As you can tell by the way the women dress, covered from
head to foot in layers of garments like Middle Eastern women in their burkas,
Incahuasi is an extremely macho place. The women do the majority of the work,
tending the family’s animals, growing the family’s corn and yucca, raising an
average of six children per family.
When they aren’t doing any of the above, they’re spinning
yarn. The women always carry a bundle of wool and a spindle with them wherever
they go. While they converse with you, while they walk up and down the street,
while they suckle their infants or while they listen to a trainer describe a
weaving technique, they’re busy spinning, spinning, spinning the yarn. It’s
said quite accurately that the hands of the women of Incahuasi never stop
working.
The women maintain haunting and lyrical beliefs concerning
their flocks of sheep, the wool derived from the animals, the process of
spinning yarn and the weaving of the bags, ponchos, blankets and skirts that
they sell or produce for their own families. They believe that the wool grows
in conjunction with the cycles of the moon; that is, as the moon changes from a
new moon to a quarter-, half- and full moon, the wool, too, increases in volume
in harmony with the waxing moon. They liken the spinning of yarn to the growth
of a fetus in a mother’s womb since a skein of yarn begins small and thin but
gradually enlarges to form a ball that fills the spindle. They compare the
preparation of the loom, the placement of the vertical strands of the warp, to
the final stages of growth of the fetus and its birth. As they position the
strands they tie and cut the strands of the warp as one ties and cuts the
umbilical cord. The completed network of vertical strands is like the blanket
in which one wraps a newborn child.
The process of weaving is equivalent to the raising of the
child—laborious, difficult, time-consuming, back-breaking, requiring much love
and great care so that the surface remains smooth and the edges clean and without
distortions. When a woven article of clothing or decoration grows old, the
women say that it’s a “grandmother.” When it finally reaches a state where it
can no longer be used, they dig a hole and bury it as if its remains were human
remains.
Such analogies suggest why the women of Incahuasi are
willing to invest maybe 100 hours in the production of a poncho that they’ll sell
for 120 soles. First of all they view their investment as zero and in a way
they’re correct. Sheep eat grass, grass costs nothing. Shearing the sheep costs
nothing beyond the initial cost of shears (and sometimes they use a piece of
broken glass instead). Spinning yarn costs nothing. Dying the yarn costs
nothing since plants and bark are free. Weaving costs nothing since the wood
for the loom comes from trees that grow on the mountainside. Of the factors
we’d consider in determining cost, that leaves only the value of their work.
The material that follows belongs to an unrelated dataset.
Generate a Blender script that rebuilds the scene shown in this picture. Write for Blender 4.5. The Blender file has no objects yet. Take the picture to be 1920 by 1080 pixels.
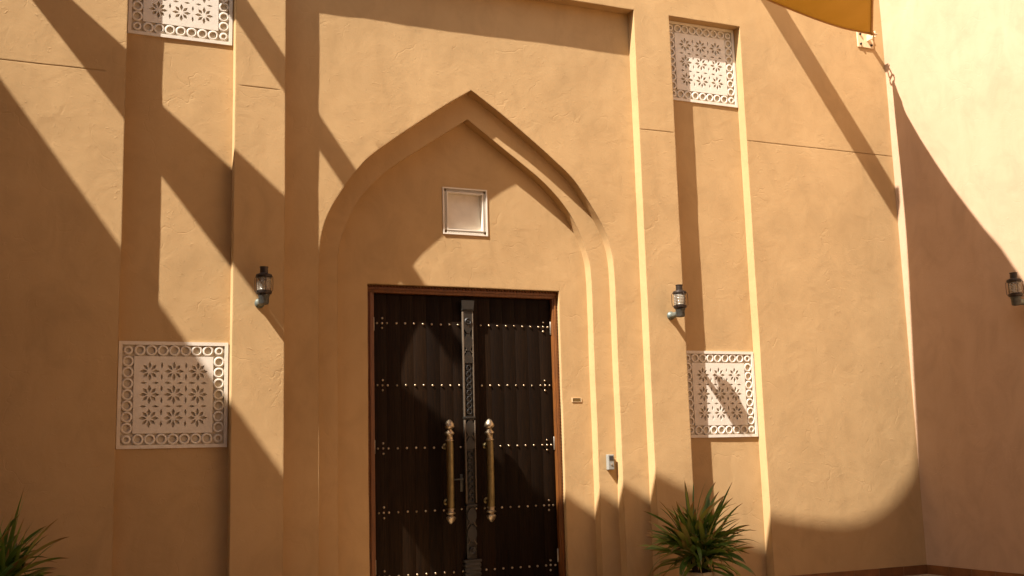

But the women don’t consider their work as having a monetary value any more
than a mother would view the work of raising her child as billable time. Work
is like breathing to these women. The concept of charging for a breath or a
heartbeat seems ridiculous to us, the concept of charging for work—something
that’s nearly as automatic to them as breathing is to us—sounds equally ridiculous
to a woman from Incahuasi. To an Incahuasina work is the default mode, the
natural state of a human being in that human being’s every waking moment. A
mother doesn’t say, “I wonder how I could streamline my work flow so as to
produce a child of acceptable quality—competitive in the marketplace—with a
minimum investment in time and materials?” The women of Incahuasi think of the
blanket they’re weaving as a living being; naturally they’re going to go to any
length necessary to make that blanket the best blanket possible. A mother does
whatever it takes and doesn’t complain about the lousy pay.
There’s an enigmatic Bible verse that beseeches the
Christian to do the seemingly impossible, to “never cease to pray.” It’s easier
to understand the signficance of that injunction when one watches the hands of
a woman of Incahuasi, which never cease to work.